[spambayes-dev] default to mine_received_headers=True,
"may be forged"
Skip Montanaro
skip at pobox.com
Mon Dec 22 12:10:13 EST 2003
>> While I was messing with the received header regular expressions
>> today I also noticed that Sendmail sometimes adds "may be forged" to
>> a header....
>> I'm inclined to trust sendmail on this one and just add it. It seems
>> like a very objective feature.
Tim> I agree -- it's extremely unlikely to lose. The ones to worry
Tim> about are things spammers could inject to push things in the ham
Tim> direction, but they're not gonna get far forging "may be forged"

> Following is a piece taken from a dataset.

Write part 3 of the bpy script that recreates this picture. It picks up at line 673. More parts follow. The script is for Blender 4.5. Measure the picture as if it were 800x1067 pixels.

Tim> unless I have a *very* weird idea of ham <wink>.
I just checked in tokenizer.py with this change. Note that it's guarded by
options["Tokenizer", "mine_received_headers"].
Skip
Tim> I noticed this in the headers of a spam today:
Tim> Received: from shawmail-cg-shawcable-net
Tim> (c-24-9-163-244.client.comcast.net[24.9.163.244](untrusted sender))
Tim> by rwcrmxc11.comcast.net (rwcrmxc11) with SMTP
Tim> id <20031220054919r1100n4pj1e>; Sat, 20 Dec 2003 05:49:20 +0000
Tim> It's the "(untrusted sender)" part that's interesting. I'd suggest
Tim> *not* folding that in with "may be forged", though. There probably
Tim> aren't a lot of strings of this nature, so the database burden
Tim> should be trivial, and I *bet* different strings will prove to have
Tim> different spamprobs.
You're probably right. In this case it may just be that an ident lookup
failed (many servers don't run identd), so the assertion that the message is
spam would be much weaker.
Poking around Google a bit suggests "(untrusted sender)" is something
specific to Comcast. I'm happy to add it if you would like, but in the mail
I've saved it actually seems to turn up a bit more in ham (six messages)
than in spam (one message) and not at all in my current training database.
All such lines also match "client2?\.attbi\.com".